4. Measurement Misalignment: When Lab Results Don’t Match Real Life
Inadequate operationalizing of dependent variables Dependent variables that the experimenter operationalizes must have validity in the non-experimental setting to which she wishes to generalize her findings. A paper and pencil questionnaire on career choice, for example, may have little validity in respect of the actual employment decisions made by undergraduates on leaving university.
5. Pretest Sensitivity: When Initial Testing Skews Results
Sensitization/reactivity to experimental conditions as with threats to internal validity, pretests may cause changes in the subjects’ sensitivity to the experimental variables and thus cloud the true effects of the experimental treatment.
6. Interaction Chaos: When Multiple Factors Collide
Interaction effects of extraneous factors and experimental treatments all of the above threats to external validity represent interactions of various clouding factors with treatments. As well as these, interaction effects may also arise as a result of any or all of those factors identified under the section on ‘Threats to internal validity’.
7. Unreliable Tools: When Your Instruments Let You Down
Invalidity or unreliability of instruments the use of instruments which yield data in which confidence cannot be placed (see below on tests).
8. Ecological Validity: The Context Transfer Challenge
Ecological validity, and its partner, the extent to which behavior observed in one context can be generalized to another
Hammersley and Atkinson (1983:10) comment on the serious problems that surround attempts to relate inferences from responses gained under experimental conditions, or from interviews, to everyday life.
The Internal-External Validity Relationship: A Critical Balance
By way of summary, we have seen that an experiment can be said to be internally valid to the extent that within its own confines, its results are credible (Pilliner, 1973); but for those results to be useful, they must be generalizable beyond the confines of the particular experiment; in a word, they must be externally valid also.
Pilliner points to a lopsided relationship between internal and external validity.
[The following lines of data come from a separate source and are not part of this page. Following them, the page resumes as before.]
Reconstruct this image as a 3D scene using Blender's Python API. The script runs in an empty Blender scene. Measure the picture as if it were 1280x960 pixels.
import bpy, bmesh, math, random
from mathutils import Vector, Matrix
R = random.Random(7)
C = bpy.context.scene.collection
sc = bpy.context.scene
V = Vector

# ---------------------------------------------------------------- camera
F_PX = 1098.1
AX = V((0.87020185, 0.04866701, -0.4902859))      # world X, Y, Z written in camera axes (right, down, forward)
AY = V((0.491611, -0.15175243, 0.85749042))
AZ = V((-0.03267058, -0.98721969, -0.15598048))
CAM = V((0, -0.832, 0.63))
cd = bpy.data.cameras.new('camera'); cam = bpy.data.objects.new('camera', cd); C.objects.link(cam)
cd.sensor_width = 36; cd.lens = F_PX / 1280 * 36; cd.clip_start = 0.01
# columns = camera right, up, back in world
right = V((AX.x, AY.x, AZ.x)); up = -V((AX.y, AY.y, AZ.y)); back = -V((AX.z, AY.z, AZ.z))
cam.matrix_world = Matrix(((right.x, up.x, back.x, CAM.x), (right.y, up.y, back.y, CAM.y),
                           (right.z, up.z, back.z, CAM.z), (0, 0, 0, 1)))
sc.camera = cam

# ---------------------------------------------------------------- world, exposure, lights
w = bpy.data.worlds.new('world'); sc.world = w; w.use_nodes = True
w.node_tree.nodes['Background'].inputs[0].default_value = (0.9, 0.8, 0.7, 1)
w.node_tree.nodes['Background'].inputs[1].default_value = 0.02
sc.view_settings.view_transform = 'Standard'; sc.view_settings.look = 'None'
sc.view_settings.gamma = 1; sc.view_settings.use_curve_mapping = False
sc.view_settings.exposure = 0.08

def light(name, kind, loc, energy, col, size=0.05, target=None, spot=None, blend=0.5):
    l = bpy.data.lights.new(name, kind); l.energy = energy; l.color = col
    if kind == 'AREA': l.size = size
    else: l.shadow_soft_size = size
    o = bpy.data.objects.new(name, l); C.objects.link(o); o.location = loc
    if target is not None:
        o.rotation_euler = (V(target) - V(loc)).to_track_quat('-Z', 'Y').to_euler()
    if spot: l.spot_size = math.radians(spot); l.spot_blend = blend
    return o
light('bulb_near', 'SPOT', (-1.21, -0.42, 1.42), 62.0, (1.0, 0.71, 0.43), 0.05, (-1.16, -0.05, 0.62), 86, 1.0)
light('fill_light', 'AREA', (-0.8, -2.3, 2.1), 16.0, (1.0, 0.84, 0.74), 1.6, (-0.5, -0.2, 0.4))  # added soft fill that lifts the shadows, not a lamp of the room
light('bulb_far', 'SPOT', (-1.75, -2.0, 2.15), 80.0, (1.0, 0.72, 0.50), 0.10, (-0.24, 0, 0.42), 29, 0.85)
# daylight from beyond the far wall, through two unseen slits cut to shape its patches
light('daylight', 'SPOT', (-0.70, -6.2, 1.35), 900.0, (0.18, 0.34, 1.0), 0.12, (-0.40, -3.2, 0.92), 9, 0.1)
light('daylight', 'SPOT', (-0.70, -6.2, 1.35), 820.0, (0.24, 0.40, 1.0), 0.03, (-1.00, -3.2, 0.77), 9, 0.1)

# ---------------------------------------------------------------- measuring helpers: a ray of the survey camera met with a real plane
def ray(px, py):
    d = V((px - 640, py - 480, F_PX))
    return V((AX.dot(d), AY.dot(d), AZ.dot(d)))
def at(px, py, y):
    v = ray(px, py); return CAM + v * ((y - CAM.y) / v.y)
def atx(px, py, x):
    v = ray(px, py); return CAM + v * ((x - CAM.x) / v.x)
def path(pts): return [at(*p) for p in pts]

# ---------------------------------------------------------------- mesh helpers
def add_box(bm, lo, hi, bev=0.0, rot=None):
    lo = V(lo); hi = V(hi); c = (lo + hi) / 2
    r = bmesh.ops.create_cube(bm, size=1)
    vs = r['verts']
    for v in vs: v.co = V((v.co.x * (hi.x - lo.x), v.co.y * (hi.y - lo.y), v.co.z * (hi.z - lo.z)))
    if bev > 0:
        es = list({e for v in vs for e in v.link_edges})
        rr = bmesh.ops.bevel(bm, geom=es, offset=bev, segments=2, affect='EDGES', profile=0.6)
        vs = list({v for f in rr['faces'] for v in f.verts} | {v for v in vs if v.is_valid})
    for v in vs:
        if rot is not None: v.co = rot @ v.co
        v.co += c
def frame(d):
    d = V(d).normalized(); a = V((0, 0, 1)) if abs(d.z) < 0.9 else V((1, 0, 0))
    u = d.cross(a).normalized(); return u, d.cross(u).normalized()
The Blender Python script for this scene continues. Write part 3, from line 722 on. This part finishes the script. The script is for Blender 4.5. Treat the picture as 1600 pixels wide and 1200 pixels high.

Without internal validity an experiment cannot possibly be externally valid. But the converse does not necessarily follow; an internally valid experiment may or may not have external validity.
Thus, the most carefully designed experiment involving a sample of Welsh-speaking children is not necessarily generalizable to a target population which includes non-Welsh-speaking subjects.
The Path Forward: Maximizing Both Types of Validity
It follows, then, that the way to good experimentation in schools, or indeed any other organizational setting, lies in maximizing both internal and external validity.